法話 感謝
感謝とは因(原因)を知る心のこと 日蓮聖人の教え
日蓮上人は「感謝」と言う言葉を”恩”のことばで説いていらっしゃいます。”恩”は因(原因)を知る心のことで、現在の私達が日々無難に暮らせるのは色々な原因が寄り集まってのことです。衣食文化豊かな日本に生まれた国の恩、仏教の教えが広く浸透している法の恩、そして、何より大事な親の恩と、これらの恩に気づき感謝の心を々持つことが仏道であり、修行であり、真の幸福への道であります。
また、3月11日の東日本大震災で、被災された方々は最初に「生きていたこと」に先ず感謝されたそうです。そうして、一月が過ぎて今度は好きなものが食べれる感謝また仮設住宅に入れる感謝と色々な感謝が起きてくるんですね。また、被災されなかった関東の人々は電気が付き水道が出、電車が走る、この当たり前の日常生活を出来ること自体が感謝であると気づかれたことでしょう。
ある学者が、「人の体の中には宇宙がある」と言ったそうです。人の一代を30年と計算して、あなたの親は二人、その前の親は4人、そのまた前の親は8人になります。このように26代前(800年くらい前)までさかのぼれば実に1億3000万人の親があることになります。 人の体には膨大なご先祖のデータがDNAに記録されているわけで、その中には文学の得意な人もいたでしょうし、商売人も、または悪事をした人もおりましたでしょう。それらの中の誰かが最もあなたにご縁があり、現在の状況を作っているのです。現在住んでいる土地も、配偶者も、通っている学校も全ては縁という法則に従って与えられています。

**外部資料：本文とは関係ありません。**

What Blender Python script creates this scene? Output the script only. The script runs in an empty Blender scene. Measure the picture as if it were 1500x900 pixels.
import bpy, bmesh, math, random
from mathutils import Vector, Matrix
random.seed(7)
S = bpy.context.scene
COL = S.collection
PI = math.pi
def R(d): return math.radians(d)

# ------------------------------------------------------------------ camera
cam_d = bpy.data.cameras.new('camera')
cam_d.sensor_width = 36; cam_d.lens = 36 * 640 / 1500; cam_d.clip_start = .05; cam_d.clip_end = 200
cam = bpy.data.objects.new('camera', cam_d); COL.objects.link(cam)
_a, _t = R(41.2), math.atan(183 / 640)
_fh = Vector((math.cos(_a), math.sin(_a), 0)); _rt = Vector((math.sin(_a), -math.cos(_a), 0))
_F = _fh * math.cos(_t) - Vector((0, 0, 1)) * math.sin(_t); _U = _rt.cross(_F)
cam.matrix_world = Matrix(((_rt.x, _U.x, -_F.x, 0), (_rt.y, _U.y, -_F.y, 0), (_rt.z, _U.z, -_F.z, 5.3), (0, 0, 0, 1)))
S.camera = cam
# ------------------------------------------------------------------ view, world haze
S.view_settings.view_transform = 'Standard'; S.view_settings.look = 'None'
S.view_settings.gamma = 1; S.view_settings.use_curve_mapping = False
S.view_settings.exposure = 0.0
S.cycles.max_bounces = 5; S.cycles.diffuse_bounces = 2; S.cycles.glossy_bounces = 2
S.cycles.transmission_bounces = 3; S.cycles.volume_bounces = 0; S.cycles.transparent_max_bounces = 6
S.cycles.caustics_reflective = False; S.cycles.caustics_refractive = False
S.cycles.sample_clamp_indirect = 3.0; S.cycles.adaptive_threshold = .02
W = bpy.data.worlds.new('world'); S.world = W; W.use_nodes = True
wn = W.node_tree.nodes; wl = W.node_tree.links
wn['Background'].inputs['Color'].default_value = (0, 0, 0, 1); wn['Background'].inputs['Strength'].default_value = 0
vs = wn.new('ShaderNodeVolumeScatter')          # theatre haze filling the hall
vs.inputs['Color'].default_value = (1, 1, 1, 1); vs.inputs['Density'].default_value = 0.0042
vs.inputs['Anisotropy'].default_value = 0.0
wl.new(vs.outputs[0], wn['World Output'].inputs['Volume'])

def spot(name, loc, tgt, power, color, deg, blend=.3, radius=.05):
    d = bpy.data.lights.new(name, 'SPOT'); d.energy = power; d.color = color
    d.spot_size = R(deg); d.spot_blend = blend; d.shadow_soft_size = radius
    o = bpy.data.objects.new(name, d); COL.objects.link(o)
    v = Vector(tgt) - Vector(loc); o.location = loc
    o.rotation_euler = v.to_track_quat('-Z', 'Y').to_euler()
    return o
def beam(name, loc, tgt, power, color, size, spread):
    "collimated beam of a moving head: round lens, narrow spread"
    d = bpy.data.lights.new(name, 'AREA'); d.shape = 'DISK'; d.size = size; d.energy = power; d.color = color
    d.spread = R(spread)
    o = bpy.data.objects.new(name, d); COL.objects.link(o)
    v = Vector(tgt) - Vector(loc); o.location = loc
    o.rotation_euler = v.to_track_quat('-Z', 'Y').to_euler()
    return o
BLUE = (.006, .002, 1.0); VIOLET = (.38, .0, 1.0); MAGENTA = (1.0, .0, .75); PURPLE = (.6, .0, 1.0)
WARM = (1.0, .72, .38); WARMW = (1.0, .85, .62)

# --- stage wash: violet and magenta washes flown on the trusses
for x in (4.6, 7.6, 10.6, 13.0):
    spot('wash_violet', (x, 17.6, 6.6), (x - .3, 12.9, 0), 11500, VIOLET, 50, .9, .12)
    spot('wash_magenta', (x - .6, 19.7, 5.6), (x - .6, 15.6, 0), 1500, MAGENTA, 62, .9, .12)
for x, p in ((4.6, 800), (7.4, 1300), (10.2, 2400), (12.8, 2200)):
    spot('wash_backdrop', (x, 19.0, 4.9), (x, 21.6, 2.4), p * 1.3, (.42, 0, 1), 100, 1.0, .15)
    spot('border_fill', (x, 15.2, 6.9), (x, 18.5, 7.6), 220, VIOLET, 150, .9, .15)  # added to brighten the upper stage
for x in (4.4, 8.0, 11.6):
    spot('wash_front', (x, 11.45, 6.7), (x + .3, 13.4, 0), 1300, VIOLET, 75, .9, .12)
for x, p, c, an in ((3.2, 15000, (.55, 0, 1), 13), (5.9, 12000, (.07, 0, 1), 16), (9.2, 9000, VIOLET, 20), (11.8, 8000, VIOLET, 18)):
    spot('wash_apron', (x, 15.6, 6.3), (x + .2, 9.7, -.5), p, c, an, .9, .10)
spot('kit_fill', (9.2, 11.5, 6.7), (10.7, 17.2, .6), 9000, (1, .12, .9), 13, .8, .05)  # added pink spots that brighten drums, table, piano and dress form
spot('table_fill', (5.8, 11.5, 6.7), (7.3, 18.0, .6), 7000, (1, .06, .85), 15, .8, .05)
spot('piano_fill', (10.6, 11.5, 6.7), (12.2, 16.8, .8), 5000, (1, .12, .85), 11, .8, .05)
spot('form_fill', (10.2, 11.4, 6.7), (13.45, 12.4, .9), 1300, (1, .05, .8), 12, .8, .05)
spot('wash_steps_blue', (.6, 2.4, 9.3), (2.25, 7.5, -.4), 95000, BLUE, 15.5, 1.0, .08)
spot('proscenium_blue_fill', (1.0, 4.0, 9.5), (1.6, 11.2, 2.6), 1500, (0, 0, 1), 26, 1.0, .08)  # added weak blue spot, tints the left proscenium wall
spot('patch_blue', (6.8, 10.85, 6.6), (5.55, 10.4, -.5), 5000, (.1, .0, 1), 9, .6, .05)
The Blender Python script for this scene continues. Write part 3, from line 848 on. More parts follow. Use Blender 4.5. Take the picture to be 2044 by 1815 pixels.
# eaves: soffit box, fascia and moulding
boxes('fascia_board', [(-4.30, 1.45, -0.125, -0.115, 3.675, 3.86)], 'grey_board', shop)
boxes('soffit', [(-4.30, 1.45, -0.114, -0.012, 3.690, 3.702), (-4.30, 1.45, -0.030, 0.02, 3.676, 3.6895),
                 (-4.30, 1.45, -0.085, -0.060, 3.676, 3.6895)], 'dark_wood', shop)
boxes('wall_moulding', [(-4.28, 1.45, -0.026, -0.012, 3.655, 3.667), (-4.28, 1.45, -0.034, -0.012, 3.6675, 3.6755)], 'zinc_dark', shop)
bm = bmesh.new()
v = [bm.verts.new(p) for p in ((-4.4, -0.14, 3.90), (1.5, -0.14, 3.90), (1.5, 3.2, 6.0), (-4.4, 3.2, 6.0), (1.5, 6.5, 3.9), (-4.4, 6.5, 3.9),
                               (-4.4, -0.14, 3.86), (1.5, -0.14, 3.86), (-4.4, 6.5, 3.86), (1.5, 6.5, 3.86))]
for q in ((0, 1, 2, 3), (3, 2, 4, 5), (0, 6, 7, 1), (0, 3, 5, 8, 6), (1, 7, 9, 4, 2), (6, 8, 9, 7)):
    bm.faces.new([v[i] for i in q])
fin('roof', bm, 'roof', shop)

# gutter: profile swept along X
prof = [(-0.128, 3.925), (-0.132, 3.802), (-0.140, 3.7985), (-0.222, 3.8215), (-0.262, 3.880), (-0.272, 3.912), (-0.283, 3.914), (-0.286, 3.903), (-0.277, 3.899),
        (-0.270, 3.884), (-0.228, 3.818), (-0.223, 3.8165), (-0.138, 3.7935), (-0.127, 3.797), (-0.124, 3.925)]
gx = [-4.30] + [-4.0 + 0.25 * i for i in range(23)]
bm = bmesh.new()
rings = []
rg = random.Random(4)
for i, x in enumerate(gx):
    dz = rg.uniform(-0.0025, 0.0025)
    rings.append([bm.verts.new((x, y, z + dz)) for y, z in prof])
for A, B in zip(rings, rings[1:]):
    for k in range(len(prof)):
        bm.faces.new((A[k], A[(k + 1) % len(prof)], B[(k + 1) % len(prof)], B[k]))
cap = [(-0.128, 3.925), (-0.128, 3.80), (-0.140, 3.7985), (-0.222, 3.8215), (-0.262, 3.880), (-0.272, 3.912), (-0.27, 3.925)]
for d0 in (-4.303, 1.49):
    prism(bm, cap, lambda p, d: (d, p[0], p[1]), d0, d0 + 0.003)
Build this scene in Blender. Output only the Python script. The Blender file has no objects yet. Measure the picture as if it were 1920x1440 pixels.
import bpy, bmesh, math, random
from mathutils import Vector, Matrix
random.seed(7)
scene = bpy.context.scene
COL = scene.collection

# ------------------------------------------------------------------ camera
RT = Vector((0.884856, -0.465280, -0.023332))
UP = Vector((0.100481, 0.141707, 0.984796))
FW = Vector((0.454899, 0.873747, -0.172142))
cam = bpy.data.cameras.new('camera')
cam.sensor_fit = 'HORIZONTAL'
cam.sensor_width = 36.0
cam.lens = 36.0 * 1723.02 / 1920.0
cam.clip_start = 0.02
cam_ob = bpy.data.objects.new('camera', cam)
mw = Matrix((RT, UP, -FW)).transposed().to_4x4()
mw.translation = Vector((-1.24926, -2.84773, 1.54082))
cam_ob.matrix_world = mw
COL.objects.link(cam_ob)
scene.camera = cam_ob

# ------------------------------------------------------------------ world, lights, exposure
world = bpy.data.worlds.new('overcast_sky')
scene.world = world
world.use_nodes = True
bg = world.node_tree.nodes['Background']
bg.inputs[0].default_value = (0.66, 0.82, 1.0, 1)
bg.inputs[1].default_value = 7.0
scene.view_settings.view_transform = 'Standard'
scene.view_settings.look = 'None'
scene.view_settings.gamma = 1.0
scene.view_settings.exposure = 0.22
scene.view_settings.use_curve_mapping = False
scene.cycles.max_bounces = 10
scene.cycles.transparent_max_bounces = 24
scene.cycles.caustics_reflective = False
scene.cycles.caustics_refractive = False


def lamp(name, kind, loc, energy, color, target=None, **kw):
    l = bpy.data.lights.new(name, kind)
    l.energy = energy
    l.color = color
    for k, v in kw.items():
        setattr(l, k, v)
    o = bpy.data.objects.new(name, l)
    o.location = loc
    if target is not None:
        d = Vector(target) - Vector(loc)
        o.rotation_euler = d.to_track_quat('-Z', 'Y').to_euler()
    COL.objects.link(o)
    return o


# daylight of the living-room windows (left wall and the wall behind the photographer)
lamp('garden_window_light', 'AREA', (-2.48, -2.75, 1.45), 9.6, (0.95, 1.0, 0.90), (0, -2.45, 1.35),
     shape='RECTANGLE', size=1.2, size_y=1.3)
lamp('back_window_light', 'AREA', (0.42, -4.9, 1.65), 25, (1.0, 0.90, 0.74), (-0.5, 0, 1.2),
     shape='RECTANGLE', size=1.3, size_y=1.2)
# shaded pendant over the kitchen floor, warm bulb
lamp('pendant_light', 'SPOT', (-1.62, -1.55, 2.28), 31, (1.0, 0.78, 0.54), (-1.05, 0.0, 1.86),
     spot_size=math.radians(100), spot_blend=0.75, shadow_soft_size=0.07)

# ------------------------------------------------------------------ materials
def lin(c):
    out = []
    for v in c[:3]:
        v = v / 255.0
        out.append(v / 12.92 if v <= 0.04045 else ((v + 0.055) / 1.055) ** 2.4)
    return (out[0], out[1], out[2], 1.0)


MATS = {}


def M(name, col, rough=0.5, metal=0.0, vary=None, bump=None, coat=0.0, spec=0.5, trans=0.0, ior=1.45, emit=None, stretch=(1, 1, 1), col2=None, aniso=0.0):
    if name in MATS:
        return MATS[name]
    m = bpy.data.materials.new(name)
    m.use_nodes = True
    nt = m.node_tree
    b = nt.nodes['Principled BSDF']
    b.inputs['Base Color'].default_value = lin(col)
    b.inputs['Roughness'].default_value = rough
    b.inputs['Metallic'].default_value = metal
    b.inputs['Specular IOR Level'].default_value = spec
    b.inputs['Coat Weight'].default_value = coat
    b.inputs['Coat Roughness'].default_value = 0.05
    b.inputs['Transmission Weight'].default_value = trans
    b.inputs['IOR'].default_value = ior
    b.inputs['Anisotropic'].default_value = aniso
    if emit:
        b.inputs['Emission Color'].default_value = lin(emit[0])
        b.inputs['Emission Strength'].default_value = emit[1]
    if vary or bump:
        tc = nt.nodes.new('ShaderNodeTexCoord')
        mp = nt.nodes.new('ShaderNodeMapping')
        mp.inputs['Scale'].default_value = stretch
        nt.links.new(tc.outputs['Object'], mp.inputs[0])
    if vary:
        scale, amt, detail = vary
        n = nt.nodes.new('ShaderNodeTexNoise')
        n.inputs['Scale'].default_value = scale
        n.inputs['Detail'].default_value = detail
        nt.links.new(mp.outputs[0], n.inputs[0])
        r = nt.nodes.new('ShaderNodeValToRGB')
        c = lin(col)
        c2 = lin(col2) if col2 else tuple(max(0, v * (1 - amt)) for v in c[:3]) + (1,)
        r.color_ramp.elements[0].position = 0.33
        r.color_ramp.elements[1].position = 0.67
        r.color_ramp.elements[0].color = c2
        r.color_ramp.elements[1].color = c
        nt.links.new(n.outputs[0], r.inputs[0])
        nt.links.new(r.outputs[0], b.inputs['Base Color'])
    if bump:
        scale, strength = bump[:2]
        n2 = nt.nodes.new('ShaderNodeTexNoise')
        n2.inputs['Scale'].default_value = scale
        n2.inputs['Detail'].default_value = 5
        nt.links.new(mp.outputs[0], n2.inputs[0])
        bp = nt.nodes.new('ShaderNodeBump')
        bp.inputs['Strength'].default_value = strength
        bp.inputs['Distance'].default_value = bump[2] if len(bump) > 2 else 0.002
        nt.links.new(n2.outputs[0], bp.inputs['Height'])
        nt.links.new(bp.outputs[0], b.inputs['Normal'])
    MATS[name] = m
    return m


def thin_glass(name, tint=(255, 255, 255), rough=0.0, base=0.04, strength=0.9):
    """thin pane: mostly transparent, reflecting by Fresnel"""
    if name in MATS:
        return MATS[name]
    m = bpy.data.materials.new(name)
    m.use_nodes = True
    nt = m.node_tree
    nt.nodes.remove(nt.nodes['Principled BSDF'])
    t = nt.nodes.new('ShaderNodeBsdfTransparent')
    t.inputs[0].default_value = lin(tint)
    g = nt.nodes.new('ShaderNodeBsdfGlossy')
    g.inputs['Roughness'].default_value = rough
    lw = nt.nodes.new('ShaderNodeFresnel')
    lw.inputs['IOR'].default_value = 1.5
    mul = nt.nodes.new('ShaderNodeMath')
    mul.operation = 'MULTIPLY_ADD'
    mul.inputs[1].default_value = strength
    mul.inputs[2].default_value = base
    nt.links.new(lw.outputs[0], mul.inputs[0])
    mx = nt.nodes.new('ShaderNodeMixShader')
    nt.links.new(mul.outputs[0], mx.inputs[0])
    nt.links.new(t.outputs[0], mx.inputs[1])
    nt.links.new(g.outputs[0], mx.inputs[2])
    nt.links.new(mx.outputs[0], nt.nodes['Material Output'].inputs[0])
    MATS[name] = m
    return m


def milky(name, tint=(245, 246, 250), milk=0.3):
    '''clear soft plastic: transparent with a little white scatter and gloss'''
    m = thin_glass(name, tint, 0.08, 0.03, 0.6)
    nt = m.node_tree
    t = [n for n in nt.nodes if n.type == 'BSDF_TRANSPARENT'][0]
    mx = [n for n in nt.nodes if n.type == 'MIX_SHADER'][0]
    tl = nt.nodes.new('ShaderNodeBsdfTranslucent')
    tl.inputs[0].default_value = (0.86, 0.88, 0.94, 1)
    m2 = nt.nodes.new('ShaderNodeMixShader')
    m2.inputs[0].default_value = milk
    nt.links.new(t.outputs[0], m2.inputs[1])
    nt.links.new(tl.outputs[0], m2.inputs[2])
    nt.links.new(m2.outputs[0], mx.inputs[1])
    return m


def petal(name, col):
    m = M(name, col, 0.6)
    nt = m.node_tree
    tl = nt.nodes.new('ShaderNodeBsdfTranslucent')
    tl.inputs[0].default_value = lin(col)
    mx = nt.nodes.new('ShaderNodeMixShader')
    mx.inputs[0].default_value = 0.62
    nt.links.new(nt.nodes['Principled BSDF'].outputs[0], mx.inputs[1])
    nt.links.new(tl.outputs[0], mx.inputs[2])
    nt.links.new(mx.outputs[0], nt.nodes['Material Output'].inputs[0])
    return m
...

私は若い頃漫画家になりたかったのですが、仏師になって生計を立てております。仏像をご注文下さるお客様、彫刻しなければならない仏像、仏像彫刻工房、そして、こうして法話を説かねばならないのも、皆、ご縁であり偶然ではありません。 私の門下生は100人以上たくさんおります。みなさん、「仏像が彫れて感謝感謝」と喜んでいらして、また、こうした感謝の心がある人が集まってくるのも感謝しているところです。感謝は成仏への道、幸せを呼び集める道ですが、不平不満、疑い、怒りなど煩悩の心が起こっているときは不成仏霊やマイナスのイデオロギーを更に呼び込んで難儀することになります。